*Given request:* Pull out of the data below the stretch of lines bounded by the one containing "Continue the Blender" and the one containing "MTWIGG = simple('grey_twig_bark', (.20, .165, .13), .9, .25, 3)", both bounds included, unchanged.

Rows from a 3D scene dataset

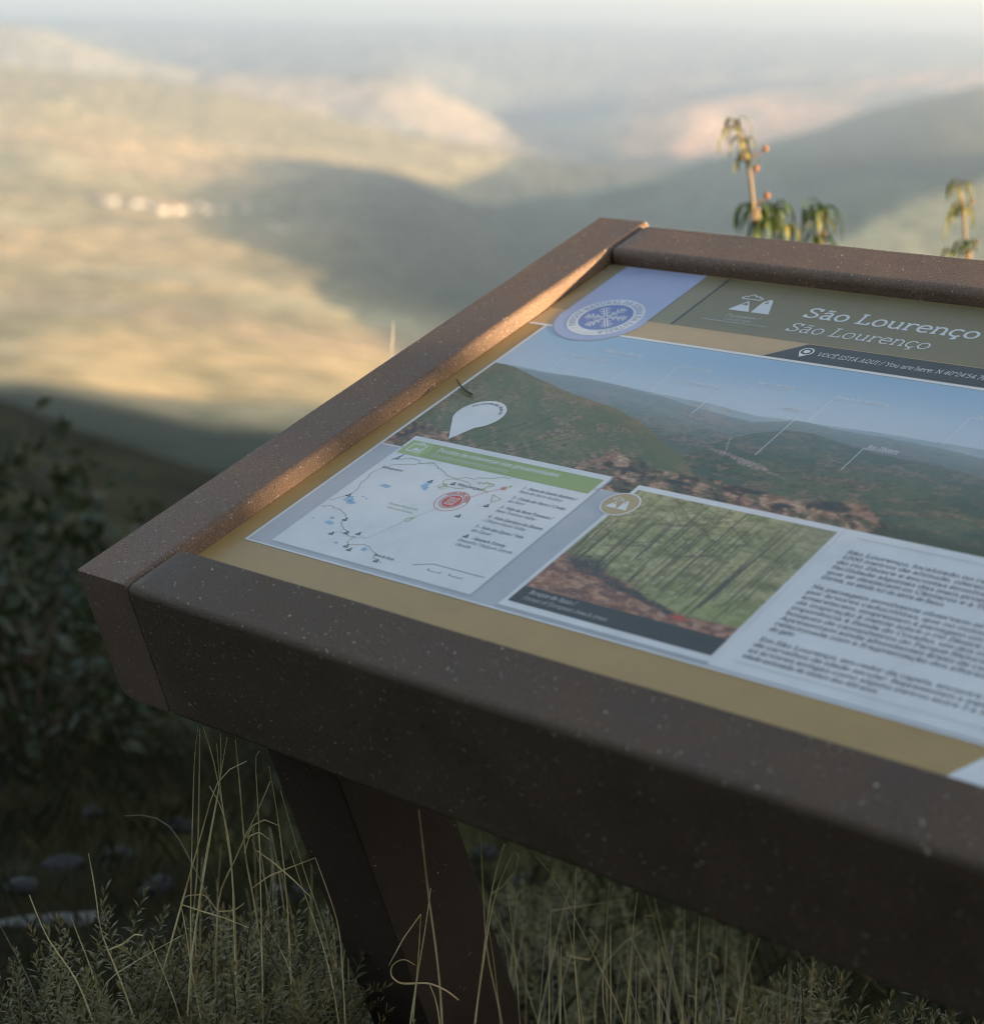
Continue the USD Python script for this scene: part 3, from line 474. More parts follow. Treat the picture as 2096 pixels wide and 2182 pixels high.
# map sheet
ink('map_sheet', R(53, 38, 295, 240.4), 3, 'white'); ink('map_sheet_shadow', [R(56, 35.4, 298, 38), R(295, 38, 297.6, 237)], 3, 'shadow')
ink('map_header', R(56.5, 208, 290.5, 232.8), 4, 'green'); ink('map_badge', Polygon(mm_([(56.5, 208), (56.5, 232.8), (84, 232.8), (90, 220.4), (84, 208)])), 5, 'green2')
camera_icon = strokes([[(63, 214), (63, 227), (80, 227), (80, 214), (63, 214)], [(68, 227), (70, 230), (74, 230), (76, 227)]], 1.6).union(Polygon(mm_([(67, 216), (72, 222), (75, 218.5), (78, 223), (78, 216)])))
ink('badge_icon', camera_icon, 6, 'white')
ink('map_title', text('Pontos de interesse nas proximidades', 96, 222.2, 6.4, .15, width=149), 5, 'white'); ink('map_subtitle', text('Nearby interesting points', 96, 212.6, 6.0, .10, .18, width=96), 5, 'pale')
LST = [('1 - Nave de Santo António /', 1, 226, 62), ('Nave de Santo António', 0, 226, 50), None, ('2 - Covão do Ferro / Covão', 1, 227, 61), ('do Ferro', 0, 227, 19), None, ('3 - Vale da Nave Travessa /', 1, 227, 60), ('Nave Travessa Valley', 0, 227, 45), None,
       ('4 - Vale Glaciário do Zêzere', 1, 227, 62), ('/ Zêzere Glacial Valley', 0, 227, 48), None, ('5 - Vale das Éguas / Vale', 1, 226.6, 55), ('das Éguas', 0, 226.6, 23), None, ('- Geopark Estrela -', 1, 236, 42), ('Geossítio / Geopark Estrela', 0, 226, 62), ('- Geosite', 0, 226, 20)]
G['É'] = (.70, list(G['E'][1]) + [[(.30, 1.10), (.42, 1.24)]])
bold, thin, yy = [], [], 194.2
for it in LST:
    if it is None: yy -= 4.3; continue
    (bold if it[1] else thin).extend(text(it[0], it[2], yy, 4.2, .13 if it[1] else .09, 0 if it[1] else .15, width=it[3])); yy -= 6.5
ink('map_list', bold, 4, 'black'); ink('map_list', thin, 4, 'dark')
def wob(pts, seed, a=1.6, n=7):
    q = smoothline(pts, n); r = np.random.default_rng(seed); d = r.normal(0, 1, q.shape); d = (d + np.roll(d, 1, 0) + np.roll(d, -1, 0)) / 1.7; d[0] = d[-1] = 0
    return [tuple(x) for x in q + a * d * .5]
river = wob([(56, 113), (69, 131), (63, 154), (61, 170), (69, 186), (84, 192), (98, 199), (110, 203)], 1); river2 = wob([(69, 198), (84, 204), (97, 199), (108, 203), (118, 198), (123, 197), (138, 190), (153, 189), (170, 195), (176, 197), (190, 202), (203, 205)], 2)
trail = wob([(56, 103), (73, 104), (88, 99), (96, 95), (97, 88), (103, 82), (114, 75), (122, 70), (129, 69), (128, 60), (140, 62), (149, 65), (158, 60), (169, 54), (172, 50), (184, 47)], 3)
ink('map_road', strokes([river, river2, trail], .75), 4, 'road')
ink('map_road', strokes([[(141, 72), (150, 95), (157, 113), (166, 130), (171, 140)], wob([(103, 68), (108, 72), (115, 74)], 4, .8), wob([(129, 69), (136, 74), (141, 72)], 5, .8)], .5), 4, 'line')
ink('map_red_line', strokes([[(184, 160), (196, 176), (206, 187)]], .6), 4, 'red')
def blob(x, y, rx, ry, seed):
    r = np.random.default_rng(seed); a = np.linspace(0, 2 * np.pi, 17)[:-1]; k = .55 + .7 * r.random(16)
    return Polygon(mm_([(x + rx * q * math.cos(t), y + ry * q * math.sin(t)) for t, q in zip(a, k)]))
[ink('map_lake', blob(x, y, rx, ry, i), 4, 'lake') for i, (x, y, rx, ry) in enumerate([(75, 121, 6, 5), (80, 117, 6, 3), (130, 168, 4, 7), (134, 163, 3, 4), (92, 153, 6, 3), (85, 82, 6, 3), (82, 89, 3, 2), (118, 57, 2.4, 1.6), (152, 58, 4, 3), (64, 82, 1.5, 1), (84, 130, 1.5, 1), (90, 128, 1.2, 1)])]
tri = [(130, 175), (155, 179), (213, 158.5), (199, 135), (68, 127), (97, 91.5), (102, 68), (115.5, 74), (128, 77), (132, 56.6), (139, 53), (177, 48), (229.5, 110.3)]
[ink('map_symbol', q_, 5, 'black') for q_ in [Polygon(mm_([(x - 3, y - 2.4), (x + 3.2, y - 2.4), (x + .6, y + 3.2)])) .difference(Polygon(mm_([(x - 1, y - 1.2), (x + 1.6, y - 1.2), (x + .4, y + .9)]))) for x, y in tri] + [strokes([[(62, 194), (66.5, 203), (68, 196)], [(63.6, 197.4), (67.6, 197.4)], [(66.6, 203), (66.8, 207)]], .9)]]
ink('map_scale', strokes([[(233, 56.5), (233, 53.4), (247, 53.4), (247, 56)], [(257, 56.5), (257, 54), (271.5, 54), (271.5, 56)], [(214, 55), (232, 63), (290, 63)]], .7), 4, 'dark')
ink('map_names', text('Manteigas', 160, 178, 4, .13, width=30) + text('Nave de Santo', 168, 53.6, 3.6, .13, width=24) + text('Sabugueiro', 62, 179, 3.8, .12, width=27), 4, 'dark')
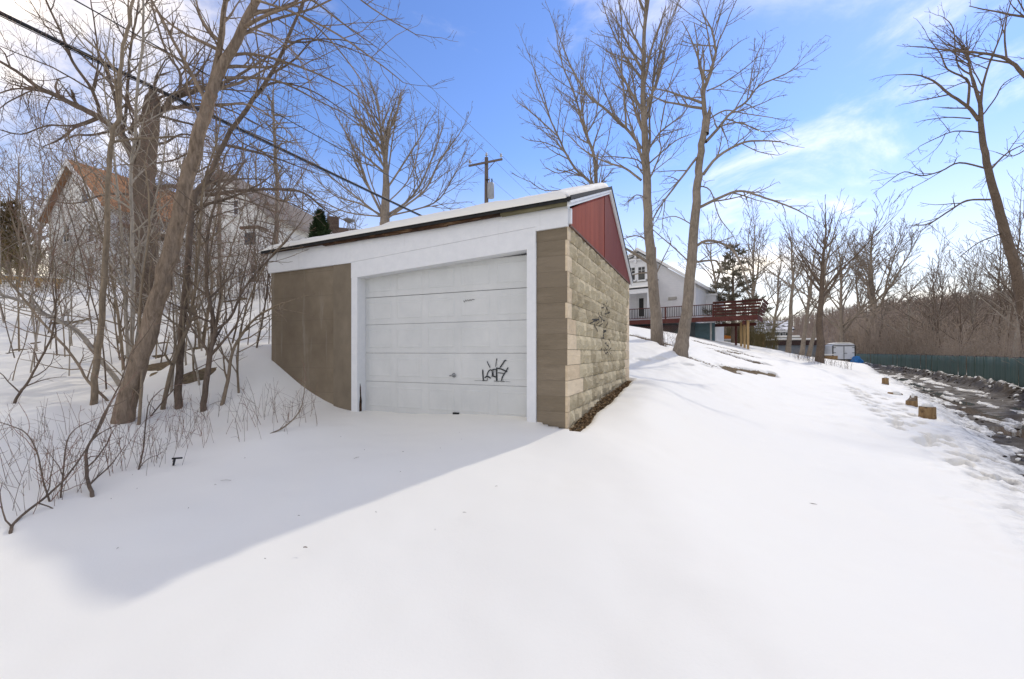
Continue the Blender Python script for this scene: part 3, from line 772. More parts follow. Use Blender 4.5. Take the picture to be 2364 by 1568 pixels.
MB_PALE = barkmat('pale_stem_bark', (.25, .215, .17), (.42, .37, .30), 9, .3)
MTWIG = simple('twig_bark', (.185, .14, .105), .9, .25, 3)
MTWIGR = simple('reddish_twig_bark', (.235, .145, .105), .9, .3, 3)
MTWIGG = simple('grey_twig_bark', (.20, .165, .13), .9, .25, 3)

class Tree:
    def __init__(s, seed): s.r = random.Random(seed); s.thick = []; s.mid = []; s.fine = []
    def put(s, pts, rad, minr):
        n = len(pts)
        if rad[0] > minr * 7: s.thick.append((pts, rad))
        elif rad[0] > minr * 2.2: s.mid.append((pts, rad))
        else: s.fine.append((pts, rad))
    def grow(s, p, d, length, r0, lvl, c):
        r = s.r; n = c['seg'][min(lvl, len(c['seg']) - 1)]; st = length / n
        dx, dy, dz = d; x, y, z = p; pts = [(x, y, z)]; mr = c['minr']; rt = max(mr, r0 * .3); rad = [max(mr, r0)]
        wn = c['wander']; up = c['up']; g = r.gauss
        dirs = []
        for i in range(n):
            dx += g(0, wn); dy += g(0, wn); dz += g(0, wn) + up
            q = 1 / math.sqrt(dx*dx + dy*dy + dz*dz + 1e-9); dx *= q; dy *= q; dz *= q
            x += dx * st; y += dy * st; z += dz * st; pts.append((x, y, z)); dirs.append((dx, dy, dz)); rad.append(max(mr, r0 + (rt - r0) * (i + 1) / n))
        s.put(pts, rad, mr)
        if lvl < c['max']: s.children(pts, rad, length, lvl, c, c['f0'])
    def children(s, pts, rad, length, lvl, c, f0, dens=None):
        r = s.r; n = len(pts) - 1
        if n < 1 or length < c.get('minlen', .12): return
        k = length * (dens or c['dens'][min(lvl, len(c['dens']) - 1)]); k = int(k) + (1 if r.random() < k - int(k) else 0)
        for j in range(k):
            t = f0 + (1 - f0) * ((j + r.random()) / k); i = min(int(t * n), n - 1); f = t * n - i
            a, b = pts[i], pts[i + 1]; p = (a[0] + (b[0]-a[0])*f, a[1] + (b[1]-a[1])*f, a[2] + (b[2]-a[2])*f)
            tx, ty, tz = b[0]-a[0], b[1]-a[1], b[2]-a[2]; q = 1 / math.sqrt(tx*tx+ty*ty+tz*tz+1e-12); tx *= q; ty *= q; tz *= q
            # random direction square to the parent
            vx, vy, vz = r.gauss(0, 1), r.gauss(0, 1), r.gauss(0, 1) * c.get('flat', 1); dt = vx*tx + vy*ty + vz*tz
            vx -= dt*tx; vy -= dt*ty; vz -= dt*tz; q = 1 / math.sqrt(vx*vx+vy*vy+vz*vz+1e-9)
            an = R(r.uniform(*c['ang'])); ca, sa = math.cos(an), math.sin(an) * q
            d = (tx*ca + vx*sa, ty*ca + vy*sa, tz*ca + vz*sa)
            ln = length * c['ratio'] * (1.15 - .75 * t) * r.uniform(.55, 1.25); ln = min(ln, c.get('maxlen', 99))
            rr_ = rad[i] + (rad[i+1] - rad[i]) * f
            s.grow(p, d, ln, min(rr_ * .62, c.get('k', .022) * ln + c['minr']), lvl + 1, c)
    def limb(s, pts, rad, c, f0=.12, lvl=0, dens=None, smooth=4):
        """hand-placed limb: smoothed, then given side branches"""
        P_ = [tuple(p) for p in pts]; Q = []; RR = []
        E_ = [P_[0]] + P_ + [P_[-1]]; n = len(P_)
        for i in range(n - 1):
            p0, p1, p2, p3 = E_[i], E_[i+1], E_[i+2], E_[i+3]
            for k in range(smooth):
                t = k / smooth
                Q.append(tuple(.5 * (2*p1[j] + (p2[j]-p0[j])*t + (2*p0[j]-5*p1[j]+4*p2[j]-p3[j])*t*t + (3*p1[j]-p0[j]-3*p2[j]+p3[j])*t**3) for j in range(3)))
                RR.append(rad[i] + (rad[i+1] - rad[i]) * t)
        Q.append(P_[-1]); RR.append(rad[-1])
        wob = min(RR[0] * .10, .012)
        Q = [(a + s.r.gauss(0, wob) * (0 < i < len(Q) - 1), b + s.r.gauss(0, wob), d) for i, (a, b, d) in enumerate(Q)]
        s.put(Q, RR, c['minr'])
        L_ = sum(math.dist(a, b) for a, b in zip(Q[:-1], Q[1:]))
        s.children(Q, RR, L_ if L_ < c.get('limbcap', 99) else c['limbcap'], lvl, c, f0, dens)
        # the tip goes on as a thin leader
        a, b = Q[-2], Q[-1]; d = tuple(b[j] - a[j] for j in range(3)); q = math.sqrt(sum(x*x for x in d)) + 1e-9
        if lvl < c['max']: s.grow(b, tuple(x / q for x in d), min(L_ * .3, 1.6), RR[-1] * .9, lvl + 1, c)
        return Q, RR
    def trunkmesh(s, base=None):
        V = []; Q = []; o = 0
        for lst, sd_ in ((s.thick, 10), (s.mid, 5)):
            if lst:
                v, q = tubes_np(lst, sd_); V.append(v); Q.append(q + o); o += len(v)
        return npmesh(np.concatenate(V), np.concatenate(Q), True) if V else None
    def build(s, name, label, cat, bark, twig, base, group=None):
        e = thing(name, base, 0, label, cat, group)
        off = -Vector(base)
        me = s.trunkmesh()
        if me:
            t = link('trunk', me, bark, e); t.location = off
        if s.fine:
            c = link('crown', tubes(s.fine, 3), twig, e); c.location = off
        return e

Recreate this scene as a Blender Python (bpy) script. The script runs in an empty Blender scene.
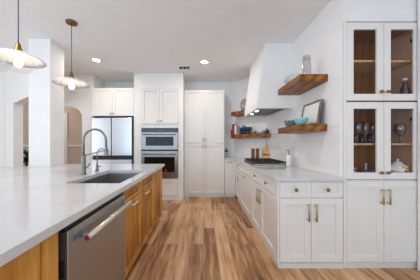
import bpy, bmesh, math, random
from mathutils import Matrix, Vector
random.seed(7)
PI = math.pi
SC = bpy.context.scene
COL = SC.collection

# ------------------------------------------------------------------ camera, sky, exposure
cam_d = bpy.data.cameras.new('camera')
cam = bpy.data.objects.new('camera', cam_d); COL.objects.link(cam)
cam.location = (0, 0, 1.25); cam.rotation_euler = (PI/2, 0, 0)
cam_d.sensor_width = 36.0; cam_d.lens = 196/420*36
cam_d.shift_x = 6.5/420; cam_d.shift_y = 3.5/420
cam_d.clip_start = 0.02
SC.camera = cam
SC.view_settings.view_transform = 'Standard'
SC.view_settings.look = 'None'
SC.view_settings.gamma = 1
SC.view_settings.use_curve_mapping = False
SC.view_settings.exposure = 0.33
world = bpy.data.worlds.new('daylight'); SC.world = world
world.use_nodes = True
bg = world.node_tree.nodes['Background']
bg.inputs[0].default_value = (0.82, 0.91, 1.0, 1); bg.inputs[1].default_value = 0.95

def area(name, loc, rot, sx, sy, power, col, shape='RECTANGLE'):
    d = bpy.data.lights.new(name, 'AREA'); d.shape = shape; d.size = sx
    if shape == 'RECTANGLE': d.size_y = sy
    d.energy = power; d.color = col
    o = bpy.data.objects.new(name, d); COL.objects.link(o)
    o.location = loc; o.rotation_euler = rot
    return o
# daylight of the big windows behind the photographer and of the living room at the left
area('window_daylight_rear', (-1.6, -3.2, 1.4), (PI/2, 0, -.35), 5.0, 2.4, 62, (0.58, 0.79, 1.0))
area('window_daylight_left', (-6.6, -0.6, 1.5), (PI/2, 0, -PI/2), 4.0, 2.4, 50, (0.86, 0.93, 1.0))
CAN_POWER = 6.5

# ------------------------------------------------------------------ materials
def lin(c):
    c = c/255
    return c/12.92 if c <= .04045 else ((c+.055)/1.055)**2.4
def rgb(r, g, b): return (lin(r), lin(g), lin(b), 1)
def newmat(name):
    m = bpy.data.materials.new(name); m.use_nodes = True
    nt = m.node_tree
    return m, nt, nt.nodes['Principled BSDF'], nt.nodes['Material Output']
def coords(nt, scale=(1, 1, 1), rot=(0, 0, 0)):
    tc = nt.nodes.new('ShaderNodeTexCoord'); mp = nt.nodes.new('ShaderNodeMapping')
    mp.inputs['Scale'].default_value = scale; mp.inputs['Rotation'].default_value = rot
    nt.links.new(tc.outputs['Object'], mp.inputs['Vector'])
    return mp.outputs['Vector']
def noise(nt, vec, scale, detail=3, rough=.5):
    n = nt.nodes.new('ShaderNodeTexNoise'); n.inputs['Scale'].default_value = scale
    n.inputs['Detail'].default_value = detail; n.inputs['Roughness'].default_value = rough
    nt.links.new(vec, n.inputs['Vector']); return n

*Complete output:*
Continue the Blender Python script for this scene: part 3, from line 772. More parts follow. Use Blender 4.5. Take the picture to be 2364 by 1568 pixels.
MB_PALE = barkmat('pale_stem_bark', (.25, .215, .17), (.42, .37, .30), 9, .3)
MTWIG = simple('twig_bark', (.185, .14, .105), .9, .25, 3)
MTWIGR = simple('reddish_twig_bark', (.235, .145, .105), .9, .3, 3)
MTWIGG = simple('grey_twig_bark', (.20, .165, .13), .9, .25, 3)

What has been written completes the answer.